Letters from Panduranga (2015)

Single-channel video, colour and b&w, sound, 35:00


The essay film, made in the form of a letter exchange between a man and a woman, was inspired by the fact that the government of Vietnam plans to build the country’s first two nuclear power plants in Ninh Thuan (formerly known as Panduranga), right at the spiritual heart of the Cham indigenous people, threatening the survival of this ancient matriarchal Hindu culture that stretches back almost two thousand years.

At the border between documentary and fiction, the film shifts audience attention between foreground and background, between intimate portraits and distant landscapes, offering reflections around fieldwork, ethnography, art, and the role of the artist.

Intertwining circumstances of the past, present, and future, the film also unfolds a multi-faceted historical and on-going experience of colonialisms, and looks into the central ideas of power and ideology in our everyday.


Fifth Cinema (2018)

Single-channel video, color and B&W, sound, 56 minutes

With text by Barry Barclay (“Celebrating the Fourth Cinema”, 2003)

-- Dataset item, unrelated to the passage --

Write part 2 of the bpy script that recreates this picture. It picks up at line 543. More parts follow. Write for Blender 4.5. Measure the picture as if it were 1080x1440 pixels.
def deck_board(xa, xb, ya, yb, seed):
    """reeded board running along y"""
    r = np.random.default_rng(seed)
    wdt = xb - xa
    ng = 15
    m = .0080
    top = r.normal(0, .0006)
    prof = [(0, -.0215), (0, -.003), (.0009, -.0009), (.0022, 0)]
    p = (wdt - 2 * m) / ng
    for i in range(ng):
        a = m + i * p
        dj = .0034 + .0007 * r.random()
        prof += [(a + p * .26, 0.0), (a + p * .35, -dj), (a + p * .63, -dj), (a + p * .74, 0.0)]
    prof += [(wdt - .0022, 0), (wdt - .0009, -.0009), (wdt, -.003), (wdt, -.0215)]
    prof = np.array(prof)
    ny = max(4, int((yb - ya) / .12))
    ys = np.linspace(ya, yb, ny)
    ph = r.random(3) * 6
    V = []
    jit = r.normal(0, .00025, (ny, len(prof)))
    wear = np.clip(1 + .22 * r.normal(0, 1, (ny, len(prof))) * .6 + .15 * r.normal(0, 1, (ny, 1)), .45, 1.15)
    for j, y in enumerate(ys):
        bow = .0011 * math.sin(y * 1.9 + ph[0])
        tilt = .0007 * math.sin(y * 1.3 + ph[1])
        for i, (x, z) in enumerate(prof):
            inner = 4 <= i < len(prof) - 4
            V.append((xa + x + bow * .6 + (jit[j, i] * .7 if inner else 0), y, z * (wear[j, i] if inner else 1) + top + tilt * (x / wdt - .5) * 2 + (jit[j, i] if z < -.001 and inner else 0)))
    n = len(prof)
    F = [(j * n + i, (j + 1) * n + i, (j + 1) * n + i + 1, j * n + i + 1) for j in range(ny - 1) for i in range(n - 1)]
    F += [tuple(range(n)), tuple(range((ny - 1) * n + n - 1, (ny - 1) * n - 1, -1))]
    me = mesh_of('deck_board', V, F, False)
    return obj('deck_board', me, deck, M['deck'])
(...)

Fifth Cinema begins with a quiet statement “I am a filmmaker, as you know.” That text and what follows, by Maori filmmaker Barry Barclay, who coined the term ‘Fourth Cinema’ to distinguish Indigenous cinema from the established ‘First, Second, and Third Cinema’ framework, provides structure to Nguyen’s hybrid essay film that moves on multiple cinematic and topical terrains. Eschewing voice in favor of the written word and juxtaposing moving images of the filmmaker’s own daughter with archival images of Vietnamese women seen through the lens of the “ship’s officers”, the film slowly leads the viewer through a narrative of colonialism, indigeneity and cinematic limitations in representation.